Permeable Paver Vs. Standard Paver – A permeable paver is a paver which is designed to allow water to go through the surface of the paver joints, while a standard paver required water to run off of the surface of the pavement.  While the pavers are indeed different, the difference is not so much in the paver itself, rather the manner in which it is installed. Since the two applications handle water differently, their entire systems are installed differently with different materials.

Standard Paver Detail

Permeable Paver Detail

Edge Restraint – An edge restraint is any type of material used to reinforce the edge of a paver to prevent migration of the pavers.  Typically this is a spiked poly material or poured concrete, but can also be curbing of various materials and styles.  Wood should never be used to restrain an edge as it will eventually rot and lead to a failed system.

Poly Edge Restraint System

The use of poly and spike edge restraints

 

Concrete Curbing used as an edge restraint

Concrete curbing was used on this driveway to act as an edge restraint.

 

Poured Concrete Edge restraint

The use of poured concrete as an edge restraint.

 

Soldier Course – Soldier course is a popular paver border in which the same sized pavers are placed side by side up and down the edge of your pavement project.

Sailor Course – Sailor course is a popular paver border in which the same sized pavers are placed end to end up and down the edge of your pavement project.

Inlay – An inlay is a design made out of pavers that are laid inside of the main field of pavers.  This breaks up the look of larger fields of pavers.

Paver Inlay

A strategic inlay breaks up this paver nicely.

 

Polymeric Sand – Polymeric sand is used to fill the joints between pavers, including concrete pavers, brick pavers, and stone pavers.  Some polymeric pavers are specifically designed for large gapped joints.

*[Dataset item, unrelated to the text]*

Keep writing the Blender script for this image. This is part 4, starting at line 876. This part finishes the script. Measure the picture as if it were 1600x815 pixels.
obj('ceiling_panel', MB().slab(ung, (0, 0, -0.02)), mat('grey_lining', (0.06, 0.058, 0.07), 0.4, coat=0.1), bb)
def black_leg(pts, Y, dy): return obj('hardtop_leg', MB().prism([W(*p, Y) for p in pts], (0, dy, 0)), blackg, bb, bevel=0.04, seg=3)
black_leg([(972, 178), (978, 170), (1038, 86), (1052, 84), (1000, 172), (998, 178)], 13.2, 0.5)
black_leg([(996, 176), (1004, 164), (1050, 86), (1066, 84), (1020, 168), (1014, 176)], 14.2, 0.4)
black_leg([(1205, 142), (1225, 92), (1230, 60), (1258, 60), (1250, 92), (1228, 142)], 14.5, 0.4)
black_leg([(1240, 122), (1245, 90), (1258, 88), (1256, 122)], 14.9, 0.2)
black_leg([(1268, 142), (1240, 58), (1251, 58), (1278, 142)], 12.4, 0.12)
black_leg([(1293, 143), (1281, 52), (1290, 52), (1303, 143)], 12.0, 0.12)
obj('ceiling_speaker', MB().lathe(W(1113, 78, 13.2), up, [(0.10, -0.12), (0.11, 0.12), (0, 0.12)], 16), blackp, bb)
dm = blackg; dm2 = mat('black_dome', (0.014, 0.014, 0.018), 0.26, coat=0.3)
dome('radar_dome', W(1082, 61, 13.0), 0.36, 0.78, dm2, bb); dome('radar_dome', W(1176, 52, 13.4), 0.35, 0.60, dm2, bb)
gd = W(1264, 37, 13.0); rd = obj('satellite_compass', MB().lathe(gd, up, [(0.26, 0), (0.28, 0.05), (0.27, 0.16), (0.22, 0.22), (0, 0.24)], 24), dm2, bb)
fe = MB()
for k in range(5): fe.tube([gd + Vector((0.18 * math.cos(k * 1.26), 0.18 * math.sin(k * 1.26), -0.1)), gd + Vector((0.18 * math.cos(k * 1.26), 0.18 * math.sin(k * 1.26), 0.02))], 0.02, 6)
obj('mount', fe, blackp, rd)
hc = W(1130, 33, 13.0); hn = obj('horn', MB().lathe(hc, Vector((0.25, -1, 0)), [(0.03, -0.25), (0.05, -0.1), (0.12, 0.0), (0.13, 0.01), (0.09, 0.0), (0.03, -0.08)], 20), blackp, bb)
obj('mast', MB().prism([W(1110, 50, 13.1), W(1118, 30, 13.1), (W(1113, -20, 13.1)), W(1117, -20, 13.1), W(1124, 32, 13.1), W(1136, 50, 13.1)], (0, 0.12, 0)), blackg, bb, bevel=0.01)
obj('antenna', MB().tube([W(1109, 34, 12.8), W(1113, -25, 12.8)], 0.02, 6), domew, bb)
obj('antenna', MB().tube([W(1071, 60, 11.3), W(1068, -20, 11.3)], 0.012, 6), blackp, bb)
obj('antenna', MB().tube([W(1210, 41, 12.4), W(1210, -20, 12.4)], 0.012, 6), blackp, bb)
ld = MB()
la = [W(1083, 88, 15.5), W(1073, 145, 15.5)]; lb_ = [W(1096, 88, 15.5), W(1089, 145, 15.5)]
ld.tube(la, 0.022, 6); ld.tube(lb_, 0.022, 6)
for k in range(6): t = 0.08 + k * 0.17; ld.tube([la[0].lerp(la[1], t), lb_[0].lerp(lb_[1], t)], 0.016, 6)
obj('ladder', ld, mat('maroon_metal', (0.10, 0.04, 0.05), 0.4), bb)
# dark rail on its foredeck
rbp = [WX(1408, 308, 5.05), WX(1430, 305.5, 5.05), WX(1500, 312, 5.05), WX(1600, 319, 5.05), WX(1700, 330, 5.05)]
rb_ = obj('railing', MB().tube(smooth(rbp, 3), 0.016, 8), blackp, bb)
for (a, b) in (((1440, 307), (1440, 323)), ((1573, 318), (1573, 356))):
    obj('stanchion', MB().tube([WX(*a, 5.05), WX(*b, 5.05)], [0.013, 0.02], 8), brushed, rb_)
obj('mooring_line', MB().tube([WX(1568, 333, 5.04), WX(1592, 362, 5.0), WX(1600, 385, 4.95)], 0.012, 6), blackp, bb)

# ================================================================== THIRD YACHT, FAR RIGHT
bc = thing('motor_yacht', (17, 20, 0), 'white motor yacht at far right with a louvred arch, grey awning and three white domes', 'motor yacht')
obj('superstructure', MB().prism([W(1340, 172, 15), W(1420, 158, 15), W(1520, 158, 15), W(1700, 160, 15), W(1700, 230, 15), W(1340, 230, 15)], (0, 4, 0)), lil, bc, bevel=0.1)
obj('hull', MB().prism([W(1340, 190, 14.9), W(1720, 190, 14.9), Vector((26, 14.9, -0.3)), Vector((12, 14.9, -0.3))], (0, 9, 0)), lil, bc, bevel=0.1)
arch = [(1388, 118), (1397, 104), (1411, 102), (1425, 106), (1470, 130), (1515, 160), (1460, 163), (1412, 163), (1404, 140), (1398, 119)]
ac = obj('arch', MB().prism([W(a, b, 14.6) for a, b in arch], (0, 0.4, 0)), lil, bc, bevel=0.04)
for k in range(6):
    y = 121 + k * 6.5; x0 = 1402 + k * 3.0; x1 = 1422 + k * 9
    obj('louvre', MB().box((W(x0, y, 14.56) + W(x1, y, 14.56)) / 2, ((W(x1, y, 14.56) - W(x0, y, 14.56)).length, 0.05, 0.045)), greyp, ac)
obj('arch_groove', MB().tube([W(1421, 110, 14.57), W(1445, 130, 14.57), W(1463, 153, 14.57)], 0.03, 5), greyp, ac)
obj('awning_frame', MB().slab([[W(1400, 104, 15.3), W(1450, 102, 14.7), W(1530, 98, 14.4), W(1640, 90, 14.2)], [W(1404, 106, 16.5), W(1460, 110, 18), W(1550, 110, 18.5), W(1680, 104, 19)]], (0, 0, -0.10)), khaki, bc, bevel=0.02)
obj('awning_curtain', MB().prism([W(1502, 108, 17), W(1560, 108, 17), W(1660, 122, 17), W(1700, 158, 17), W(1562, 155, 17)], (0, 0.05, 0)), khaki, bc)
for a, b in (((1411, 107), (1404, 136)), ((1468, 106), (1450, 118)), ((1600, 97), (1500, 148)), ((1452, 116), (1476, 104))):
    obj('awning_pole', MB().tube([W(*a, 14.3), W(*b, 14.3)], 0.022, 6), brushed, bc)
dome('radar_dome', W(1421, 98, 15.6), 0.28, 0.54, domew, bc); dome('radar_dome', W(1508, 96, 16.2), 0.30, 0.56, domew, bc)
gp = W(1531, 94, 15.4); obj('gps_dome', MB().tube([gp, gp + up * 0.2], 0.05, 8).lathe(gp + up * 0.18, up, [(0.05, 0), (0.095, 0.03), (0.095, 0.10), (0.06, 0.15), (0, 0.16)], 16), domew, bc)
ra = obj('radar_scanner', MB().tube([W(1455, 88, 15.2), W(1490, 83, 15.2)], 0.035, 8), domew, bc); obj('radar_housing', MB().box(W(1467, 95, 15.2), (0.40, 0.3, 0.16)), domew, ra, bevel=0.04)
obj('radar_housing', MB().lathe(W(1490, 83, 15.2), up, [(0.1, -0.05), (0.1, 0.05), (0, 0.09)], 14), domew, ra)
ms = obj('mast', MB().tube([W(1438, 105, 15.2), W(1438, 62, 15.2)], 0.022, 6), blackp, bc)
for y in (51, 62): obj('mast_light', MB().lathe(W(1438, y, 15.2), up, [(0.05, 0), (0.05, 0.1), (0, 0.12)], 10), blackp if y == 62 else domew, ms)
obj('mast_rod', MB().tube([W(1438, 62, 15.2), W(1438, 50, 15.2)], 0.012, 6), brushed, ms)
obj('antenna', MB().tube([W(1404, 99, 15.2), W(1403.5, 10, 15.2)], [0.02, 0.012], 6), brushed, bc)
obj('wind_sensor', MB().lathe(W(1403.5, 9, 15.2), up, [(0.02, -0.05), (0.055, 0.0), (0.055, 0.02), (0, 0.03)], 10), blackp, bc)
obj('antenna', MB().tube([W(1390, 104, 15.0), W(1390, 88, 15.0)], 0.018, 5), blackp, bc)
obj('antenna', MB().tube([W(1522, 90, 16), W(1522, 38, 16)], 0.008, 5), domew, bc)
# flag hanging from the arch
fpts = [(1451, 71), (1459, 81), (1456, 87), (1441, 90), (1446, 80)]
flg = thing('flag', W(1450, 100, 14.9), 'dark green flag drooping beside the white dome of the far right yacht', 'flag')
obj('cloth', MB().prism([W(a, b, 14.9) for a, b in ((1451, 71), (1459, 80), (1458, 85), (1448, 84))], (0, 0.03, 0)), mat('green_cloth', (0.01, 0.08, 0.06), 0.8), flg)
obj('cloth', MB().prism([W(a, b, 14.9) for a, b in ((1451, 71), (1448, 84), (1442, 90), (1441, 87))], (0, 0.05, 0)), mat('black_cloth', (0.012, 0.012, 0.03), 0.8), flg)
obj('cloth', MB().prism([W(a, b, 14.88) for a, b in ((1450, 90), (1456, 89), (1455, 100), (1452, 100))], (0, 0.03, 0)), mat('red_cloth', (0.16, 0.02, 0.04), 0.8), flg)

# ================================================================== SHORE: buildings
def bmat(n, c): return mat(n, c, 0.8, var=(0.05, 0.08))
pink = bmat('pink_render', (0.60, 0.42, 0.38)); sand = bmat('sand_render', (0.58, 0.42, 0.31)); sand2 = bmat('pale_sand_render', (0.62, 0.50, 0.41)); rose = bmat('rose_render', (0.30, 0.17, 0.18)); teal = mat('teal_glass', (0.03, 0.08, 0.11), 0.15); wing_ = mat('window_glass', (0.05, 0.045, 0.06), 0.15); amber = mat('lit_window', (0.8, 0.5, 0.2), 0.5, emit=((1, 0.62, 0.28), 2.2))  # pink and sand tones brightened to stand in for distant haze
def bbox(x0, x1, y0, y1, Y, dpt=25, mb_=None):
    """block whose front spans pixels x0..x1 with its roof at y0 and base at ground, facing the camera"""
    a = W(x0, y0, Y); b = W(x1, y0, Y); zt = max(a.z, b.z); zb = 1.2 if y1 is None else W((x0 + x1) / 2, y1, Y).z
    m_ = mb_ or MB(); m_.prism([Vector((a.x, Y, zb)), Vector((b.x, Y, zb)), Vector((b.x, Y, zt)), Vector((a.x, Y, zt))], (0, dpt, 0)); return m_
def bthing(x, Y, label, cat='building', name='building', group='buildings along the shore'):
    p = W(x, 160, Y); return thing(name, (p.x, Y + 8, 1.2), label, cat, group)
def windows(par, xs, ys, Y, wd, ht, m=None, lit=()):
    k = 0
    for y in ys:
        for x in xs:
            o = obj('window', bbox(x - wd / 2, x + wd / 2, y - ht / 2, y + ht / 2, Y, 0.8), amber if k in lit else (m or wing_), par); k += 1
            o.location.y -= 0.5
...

This product is fine sand combined polymers that when mixed with water bind together. When dry, the polymeric sand acts like a hard mortar, and when wet, remain flexible.  This allows the pavement to flex as designed. Using anything other than polymeric sand for standard paver joints is not advised.

Poly Haze – Poly haze is a white haze that is left on the surface of your pavers from an improper installation by your contractor.  While water is required to activate the polymeric sand, too much water will wash out additional polymers which when left on the surface of your pavement will dry into a hazy appearance.

Paver Joint – A paver joint is the “crack” or space between your pavers.  It functions as drainage and stabilization for the paver system.  The joint fill will be different for standard versus permeable pavements.  While permeable pavers require fine drainable gravel, standard pavers require polymeric sand. Your paver joint plays a critical role in the overall interlock of your pavers.

Subgrade – A subgrade is referred to in a paver proposal often as the soil grade that exists under your paver base. It is important that your contractor understands the soil subgrade type so that the proper precautions can be taken to compact the base properly in standard applications and drain properly in permeable applications.

 

This glossary of terms will get you well on your way in understanding the hardscape verbiage used by your professional hardscape contractor.  When speaking to your contractor, be advised that if you know this terminology, and your contractor doesn’t, you may need to seek someone more proficient in the industry!